With ingenious proposals for practical applications, a powerful new paradigm of technology emerges that exploits quantum superposition and quantum entanglement.

As these systems get more advanced, designing new quantum experiments and hardware becomes ever more intricate for human scientists.

To exploit the full potential of quantum physics, researchers have started to involve artificial intelligence in the automated design of quantum experiments.

Unfortunately, even the currently most powerful methodologies have severe limitations and therefore cannot cope with the enormous potential that quantum mechanics promises us.

For that reason, in ARTDISQ, I propose to build high-performance physical simulators which are at the heart of all AI-driven discovery and design efforts.

The key idea is to use a framework originally developed for the efficient training and execution of large neural networks, called JAX. JAX is powerful enough to encode not only neural networks but a wide range of computer algorithms.

It allows for modern high-performance computational techniques such as just-in-time compilation, auto-differentiation and direct access to the GPU.

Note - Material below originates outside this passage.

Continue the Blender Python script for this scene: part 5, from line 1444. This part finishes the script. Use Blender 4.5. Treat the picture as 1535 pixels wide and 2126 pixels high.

In ARTDISQ I will exploit this dramatic acceleration, which will open previously unchartered applications, including AI-driven (1) design of highly sensitive and robust quantum-enhanced gravitational wave detectors(2) design of new quantum techniques for imaging systems, with a focus on optical telescopes(3) hardware-software co-design for quantum hardware with the potential of discovering highly unorthodox and exotic solutions with superior behaviour.

As such, ARTDISQ aims to develop a revolutionary way to augment human researchers' ingenuity and creativity to accelerate scientific discoveries.